Law Talk - When is a Project Complete?

By Sam K. Abdulaziz
Attorney at Law


This article deals with completion on a construction project. However, it is not intended to be a complete analysis of mechanic’s liens. For that, you need to seek the aid and advice of a competent construction attorney.

Contractors are one of the only professions that are allowed to record a lien against property, and tie up that property, securing their payment even before a lawsuit is filed. The right to a mechanic’s lien is protected by the California Constitution. However, the Legislature has tried to balance the rights of the contractors against the rights of owners, and has set forth a number of limitations on enforcement of lien rights. One of those limitations is that a mechanic’s lien must be recorded within a short period of time after “completion” of a project. If you are the “original contractor,” which means the person under contract with the owner, you have 90 days from “completion” of the project to record a mechanic’s lien, unless a Notice of Completion has been recorded, at which point, the original contractor has 60 days. A subcontractor’s lien rights are shortened from 90 days to 30 days by the recording of a Notice of Completion. The Notice of Completion itself is required to be recorded within ten days of completion. If it is not recorded within ten days of completion, the statute provides that it is ineffective to shorten the lien period and then everyone has 90 days.

The Legislature has passed a law that would require any one who records a Notice of Completion or a Notice of Cessation of Labor, to send a notice to anyone who gave that owner a Preliminary Notice. The Notice of Completion must be sent by certified mail, within ten (10) days of recording the Notice of Completion.

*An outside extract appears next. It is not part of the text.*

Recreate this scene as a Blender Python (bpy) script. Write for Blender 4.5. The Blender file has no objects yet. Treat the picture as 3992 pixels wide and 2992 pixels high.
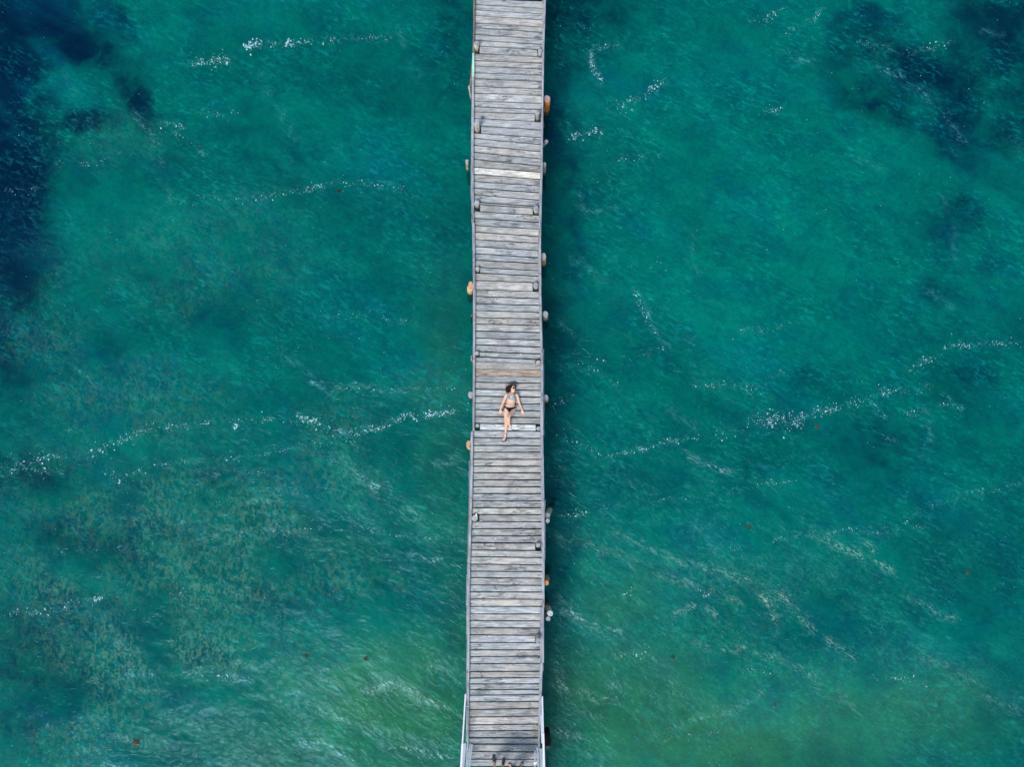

The rule requiring notification of the recording of a notice of completion does not apply to a person who occupies the real property as a personal residence so long as the dwelling contains not more than four residential units. Thus, the rule essentially does not apply to owner-occupied homes.

As to completion, Civil Code section 3086 defines completion to be “actual completion of the work of improvement.” However, the statute also provides for “equivalents” to completion: (a) the occupation or use of the work of improvement by the owner, or his agent, accompanied by the cessation of labor; (b) the acceptance by the owner, or his agent, of the work of improvement; (c) a cessation of labor for a continuous period of 60 days (or thirty days if a Notice of Cessation is recorded); or (d) if the work of improvement is subject to acceptance by a public entity, the date of such acceptance.

Despite what appears to be a fairly clear definition, there have been a number of cases on this subject. In one rather famous case, a contractor was working on a project and there was four soap dispensers that were required to be installed by the contract, which were on back order. The owner had contended that completion occurred before the soap dishes were installed. The Court of Appeal held that because there was work required under the contract that needed to be performed, that the project was not complete. Accordingly, in that case, the court held that the omission of the four soap dispensers that were part of the contract meant that the project was not complete, and a mechanic’s lien that was recorded later in time from the date that the owner declared it to be complete, would be valid.

However, in other cases, the Court of Appeal has declared “trivial” or “punch list” work does not extend the time for completion. This becomes a factual question as to whether the work was merely to correct the work originally performed, or to perform work that was required by the contract that was never installed.